Back at the car, I realized that I had done each of the 3 sections in about the same time. Great! I ran for about 4:45 or 5 hours with breaks. I toyed with doing more, but I was sore and had enough for one day.

I took a few pictures of the water flowing out of the pond at 2 Pipes, and then the batteries died. Here's one of the shots!

All and all, it was a successful day. I was able to go long (24 miles), stay on my feet for almost 5 hours, test my fitness on the old course, and see nature at it's best!

Weekly Mileage:

Monday: 6.1M Fast 10K route at work
Tuesday: 12M w Matt (1:26) Hilly
Wednesday: Rest
Thursday: 10.5M Treadmill Intervals
Friday: Weight Training, Abs
Saturday: 24 miles, approx. 5 hours
Sunday: 10 miles, 90 min easy pace
Total: 62.6 miles

Monday, March 10, 2008

It's been a while

Well, I haven't posted in awhile, so thought I'd do a little catching up. Frankly, after 3 weeks of 25+ mile long runs, I was burnt and needed time to recover. After doing 27 miles in about 3:30 last weekend, my body was exhausted and I felt overtrained. I took 3 rest days and felt a bit better. Work kept me from running on those days anyway, but the rest was welcome.

On Thursday and Friday last week, I did 2 easy runs in the 90 minute range in 2 of my old locations. Thursday, I ran a 9.5 mile loop from East Hartford (where I used to work) to Manchester on a paved bike path. It brought back memories of lunchtime runs with my old buddies. I stopped for some water at the community college where I teach a class at night, and bumped into one of my students. Great! She gets to see her Prof with snot hanging out of his nose and drool on his face. Anyway, the run was pleasant enough, but I still did not feel 100%.

On Friday, I had to pick up my daughter, Tara, from UCONN, so took advantage of the opportunity to run a section of the Nipmuck Trail. The Nipmuck is one of the most beautiful trails I've ever run and it's home to a few great trail races: Northern Nipmuck, Nipmuck Marathon, and the Breakneck. The section I ran was in the southern section of trail. I wasn't sure about the trail conditions, but I needed to give it a try. The snow was gone and I needed to get off the asphalt. I parked off Gurleyville Road and headed south on the trail. We used to live about 2 miles from here, but I'm not sure I ever ran this particular section (maybe once perhaps). I decided to try to run to an old climbing crag called 50 footer. After about a 1/2 mile, I came across some ice and a stream crossing. The footing was sketchy, but I managed. Once I got along the Fenton River, the run became very interesting. The water had eroded some of the left bank in spots which made footing tricky. I had to climb over tree branches in spots and go around or through many puddles and icy patches. The scenery was breathtaking. The water was a deep brown from the hemlock tree resin. Running under a canopy of hemlocks is one of the joys that everyone should experience in life.

I skirted around an old bridge crossing and back across the road. The trail was hard to follow near the top of a big hill, so I decided to bushwack for a bit. I knew 50 footer was near and wanted to test my navigation skills. Sure enough, 50 footer was right where I left it. The overhanging cliffs look a little less intimidating, but I know the holds are small and sloping. My friend, Pete, and I used to get pumped out here after a couple pitches. I think Dawn might enjoy a trip here.

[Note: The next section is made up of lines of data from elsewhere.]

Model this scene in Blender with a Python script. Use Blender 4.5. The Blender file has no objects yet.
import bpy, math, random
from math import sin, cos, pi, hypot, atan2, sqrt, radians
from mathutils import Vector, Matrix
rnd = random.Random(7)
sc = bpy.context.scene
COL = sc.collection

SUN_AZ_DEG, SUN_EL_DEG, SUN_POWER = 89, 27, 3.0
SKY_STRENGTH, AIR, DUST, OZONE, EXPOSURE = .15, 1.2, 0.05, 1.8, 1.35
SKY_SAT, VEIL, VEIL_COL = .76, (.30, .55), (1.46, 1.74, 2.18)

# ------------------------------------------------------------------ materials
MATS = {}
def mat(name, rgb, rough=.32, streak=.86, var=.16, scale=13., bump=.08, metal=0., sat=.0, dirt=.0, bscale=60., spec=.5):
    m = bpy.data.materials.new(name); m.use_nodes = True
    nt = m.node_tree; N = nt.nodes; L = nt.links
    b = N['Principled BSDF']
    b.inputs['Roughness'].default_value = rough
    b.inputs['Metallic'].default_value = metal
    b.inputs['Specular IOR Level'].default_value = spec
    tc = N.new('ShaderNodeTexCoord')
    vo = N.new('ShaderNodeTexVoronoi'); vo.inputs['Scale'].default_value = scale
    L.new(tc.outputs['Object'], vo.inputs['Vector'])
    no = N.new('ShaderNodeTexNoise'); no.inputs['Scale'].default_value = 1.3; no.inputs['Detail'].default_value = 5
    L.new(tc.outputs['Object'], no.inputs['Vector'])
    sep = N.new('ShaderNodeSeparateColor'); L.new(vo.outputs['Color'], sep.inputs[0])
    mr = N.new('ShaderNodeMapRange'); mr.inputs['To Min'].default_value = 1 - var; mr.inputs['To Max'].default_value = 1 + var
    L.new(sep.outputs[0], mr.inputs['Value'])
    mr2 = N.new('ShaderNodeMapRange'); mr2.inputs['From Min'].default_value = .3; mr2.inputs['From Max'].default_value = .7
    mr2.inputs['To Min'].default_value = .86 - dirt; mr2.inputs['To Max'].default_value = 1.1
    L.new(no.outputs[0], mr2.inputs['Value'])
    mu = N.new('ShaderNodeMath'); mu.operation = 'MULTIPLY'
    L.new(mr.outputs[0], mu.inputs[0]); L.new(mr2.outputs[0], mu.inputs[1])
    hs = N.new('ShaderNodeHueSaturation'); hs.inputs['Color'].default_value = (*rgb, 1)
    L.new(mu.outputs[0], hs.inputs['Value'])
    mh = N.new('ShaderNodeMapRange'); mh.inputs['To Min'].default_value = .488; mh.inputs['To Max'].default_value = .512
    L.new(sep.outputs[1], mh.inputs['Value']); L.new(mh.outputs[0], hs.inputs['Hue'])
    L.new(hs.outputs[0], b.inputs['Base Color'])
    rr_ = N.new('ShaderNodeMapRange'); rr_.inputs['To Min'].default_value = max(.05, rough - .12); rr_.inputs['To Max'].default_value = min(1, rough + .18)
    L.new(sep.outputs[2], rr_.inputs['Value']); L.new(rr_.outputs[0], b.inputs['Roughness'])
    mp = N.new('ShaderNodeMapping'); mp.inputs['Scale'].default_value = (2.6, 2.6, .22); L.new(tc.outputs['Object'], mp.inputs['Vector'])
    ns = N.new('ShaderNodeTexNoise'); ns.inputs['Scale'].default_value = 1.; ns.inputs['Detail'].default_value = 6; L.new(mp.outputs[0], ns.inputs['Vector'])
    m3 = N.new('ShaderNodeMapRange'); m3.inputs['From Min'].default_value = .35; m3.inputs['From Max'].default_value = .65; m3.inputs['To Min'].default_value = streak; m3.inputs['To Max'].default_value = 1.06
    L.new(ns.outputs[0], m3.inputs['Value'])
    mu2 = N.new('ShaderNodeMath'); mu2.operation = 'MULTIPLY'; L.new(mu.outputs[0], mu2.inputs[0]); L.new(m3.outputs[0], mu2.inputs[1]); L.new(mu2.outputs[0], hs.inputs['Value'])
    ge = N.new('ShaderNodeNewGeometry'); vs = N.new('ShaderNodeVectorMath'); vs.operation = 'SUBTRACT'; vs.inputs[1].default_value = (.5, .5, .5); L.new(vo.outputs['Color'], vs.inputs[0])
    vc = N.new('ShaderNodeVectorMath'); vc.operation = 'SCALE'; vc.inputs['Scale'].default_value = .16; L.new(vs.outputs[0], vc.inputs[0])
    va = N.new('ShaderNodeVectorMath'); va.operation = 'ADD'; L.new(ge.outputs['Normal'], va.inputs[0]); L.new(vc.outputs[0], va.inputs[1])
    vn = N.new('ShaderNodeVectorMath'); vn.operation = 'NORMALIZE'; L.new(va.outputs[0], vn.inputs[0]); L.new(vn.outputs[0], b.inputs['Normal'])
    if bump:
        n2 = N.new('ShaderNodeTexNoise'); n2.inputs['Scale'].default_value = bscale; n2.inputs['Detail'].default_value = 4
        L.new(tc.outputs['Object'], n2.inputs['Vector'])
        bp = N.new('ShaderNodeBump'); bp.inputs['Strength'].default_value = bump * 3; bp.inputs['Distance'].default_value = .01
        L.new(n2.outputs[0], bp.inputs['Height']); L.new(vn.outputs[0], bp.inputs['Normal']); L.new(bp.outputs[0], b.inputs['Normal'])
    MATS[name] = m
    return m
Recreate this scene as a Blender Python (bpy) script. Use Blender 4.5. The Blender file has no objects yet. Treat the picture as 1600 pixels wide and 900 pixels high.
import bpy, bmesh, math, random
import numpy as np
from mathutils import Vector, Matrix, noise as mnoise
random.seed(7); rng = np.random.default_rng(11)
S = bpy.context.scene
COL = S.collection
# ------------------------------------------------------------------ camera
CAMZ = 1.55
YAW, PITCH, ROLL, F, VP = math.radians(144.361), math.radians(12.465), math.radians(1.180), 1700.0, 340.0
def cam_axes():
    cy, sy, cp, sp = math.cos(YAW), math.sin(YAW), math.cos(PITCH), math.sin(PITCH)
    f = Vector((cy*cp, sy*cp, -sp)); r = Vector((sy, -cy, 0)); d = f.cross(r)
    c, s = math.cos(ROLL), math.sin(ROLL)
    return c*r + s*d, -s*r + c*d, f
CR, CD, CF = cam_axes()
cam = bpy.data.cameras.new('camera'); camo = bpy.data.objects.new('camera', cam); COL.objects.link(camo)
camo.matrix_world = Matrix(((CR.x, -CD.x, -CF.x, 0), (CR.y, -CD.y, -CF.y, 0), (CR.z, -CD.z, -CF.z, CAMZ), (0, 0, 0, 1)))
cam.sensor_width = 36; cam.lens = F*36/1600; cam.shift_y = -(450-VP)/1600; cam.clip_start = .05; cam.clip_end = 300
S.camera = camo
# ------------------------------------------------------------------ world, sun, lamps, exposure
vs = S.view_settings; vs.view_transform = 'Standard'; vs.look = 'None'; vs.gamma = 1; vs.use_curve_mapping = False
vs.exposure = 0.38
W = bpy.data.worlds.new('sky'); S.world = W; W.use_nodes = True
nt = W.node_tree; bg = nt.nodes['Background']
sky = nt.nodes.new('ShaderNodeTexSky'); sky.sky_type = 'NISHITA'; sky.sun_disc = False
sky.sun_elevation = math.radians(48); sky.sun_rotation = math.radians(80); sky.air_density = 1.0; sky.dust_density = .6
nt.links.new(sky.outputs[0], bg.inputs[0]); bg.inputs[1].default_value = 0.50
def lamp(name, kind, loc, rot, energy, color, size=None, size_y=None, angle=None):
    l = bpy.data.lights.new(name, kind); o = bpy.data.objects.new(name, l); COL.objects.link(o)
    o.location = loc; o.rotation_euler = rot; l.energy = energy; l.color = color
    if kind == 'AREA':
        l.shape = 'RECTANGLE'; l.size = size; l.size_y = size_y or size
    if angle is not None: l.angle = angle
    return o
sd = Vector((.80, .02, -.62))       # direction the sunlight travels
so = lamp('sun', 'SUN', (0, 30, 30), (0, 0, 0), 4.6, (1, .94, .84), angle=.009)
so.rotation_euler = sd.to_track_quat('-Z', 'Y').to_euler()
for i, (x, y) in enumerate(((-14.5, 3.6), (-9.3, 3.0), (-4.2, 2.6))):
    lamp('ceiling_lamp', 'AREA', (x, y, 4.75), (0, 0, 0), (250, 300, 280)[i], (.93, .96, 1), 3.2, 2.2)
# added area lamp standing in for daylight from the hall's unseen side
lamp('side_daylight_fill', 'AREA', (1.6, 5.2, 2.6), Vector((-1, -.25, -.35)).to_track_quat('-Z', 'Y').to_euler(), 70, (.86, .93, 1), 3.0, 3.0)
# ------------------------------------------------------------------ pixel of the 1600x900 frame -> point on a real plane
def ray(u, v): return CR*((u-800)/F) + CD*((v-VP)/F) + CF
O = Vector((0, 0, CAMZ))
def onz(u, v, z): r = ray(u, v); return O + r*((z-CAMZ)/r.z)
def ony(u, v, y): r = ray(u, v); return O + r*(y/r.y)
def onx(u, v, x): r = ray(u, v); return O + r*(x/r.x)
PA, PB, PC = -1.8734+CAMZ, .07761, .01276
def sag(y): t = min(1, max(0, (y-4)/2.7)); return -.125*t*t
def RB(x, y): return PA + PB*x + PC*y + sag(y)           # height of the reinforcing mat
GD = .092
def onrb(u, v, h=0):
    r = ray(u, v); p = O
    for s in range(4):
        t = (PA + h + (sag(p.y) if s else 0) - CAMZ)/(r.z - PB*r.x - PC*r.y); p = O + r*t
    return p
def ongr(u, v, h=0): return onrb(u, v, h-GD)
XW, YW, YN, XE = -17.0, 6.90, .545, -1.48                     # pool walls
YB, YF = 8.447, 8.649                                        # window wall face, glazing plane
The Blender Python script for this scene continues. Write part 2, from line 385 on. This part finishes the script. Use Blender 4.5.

I picked up the trail and headed for home. When I got back to the car, I was still short on my intended time, so headed north for a bit. I ran a section of trail that we had hiked once as a family. Today, it was slick with ice and I needed to get in survival mode. Things cleared a bit and I started thinking back. The section I covered in about 10 minutes was a one hour affair with 2 little girls. They must have been less than 5 at the time. It was one of our more pleasant hikes. Who wouldn't enjoy the views here? I got back to the car, changed, and picked up one of those 2 little girls from her dorm room about 1 mile away. She still has that bright, beautiful smile, but now she's a woman. We stopped for dinner on the way home and talked about going to the climbing gym or yoga class together. It was nice to have my daughter least for a little while.